High drama at the New York Times. On Wednesday (15 February) hundreds of NYT contributors signed an open letter attacking the newspaper’s coverage of trans issues.
The letter, addressed to the NYT’s associate managing editor for standards, Philip Corbett, accused the title of having “treated gender diversity with an eerily familiar mix of pseudoscience and euphemistic, charged language, while publishing reporting on trans children that omits relevant information about its sources”.
On the same day the Times received another letter, also addressing its trans coverage, from campaign groups led by GLAAD, an LGBTQ media advocacy organisation. The signatories called on the Times to “stop printing inaccurate and harmful misinformation about transgender people and issues”.
On Thursday Joseph Kahn, the NYT‘s executive editor, and Kathleen Kingsbury, its opinion editor, hit back hard.
In an internal email, leaked to the US media last night, they rebuked “members of our staff and contributors” for joining campaign groups in critiquing editorial coverage.

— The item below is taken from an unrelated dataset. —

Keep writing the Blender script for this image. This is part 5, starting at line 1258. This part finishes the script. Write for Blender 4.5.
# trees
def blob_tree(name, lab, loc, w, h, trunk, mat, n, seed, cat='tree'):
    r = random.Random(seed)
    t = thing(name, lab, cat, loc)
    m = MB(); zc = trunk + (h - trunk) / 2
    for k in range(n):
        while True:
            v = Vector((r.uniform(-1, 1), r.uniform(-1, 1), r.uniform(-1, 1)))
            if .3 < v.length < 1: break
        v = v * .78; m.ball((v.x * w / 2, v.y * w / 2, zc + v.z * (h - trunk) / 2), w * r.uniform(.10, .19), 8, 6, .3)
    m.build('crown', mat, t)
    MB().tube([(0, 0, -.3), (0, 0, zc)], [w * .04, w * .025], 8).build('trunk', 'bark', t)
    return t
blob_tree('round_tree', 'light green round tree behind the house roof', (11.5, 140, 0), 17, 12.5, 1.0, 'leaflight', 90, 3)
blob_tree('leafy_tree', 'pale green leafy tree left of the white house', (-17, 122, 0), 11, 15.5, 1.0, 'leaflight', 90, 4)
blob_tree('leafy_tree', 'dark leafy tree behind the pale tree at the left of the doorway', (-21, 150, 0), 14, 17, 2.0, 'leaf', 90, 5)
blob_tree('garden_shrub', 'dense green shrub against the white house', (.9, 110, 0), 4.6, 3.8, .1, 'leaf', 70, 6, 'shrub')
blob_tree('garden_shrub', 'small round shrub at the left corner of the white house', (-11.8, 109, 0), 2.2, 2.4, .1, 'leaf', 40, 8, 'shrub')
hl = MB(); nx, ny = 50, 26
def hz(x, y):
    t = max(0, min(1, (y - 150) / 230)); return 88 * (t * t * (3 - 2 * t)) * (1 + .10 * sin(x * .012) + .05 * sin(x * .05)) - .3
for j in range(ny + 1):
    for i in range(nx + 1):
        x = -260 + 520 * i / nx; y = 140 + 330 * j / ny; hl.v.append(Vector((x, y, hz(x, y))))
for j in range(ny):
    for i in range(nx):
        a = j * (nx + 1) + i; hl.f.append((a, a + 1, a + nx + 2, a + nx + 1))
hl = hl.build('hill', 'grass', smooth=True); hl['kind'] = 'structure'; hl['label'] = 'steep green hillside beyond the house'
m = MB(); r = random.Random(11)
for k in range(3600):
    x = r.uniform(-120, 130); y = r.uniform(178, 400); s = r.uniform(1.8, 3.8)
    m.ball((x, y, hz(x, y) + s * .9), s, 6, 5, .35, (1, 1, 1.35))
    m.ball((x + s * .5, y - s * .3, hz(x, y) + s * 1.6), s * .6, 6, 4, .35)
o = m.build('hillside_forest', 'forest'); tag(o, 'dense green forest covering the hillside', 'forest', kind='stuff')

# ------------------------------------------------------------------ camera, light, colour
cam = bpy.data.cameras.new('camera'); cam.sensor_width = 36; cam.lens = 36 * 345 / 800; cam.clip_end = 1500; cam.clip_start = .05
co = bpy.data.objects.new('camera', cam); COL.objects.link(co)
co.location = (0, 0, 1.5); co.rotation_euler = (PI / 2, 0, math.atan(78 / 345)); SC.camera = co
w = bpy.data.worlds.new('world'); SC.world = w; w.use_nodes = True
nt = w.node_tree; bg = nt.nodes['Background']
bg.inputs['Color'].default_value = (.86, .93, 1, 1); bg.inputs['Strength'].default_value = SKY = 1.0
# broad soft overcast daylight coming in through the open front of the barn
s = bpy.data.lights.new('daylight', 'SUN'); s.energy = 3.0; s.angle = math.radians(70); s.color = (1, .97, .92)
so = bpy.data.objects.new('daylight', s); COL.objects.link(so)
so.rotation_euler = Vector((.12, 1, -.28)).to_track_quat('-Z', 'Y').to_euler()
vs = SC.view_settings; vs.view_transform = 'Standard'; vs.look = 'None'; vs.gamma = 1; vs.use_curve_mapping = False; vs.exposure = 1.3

They noted that some NYT writers had been called out by name despite a “clear policy prohibiting Times journalists from attacking one another’s journalism publicly or signaling their support for such attacks”. They said they did “not welcome, and will not tolerate, participation by Times journalists in protests organized by advocacy groups or attacks on colleagues on social media and other public forums”.
Organisers of the contributor-signed letter to Corbett accused Kahn and Kingsbury of conflating the two letters to “dismiss the well-documented complaint of editorial bias detailed in our letter”. They said that, although the timing of the two letters was co-ordinated, they were “very different documents”. “We await a courteous reply,” they added.
Questions remain. Will New York Times editors provide a “courteous reply”? What did they mean when they said they would “not tolerate” the actions of the signatories? And how will staff and contributors react to Kahn and Kingsbury’s rebuke?
The Chatterer does not expect this dispute to fizzle out any time soon.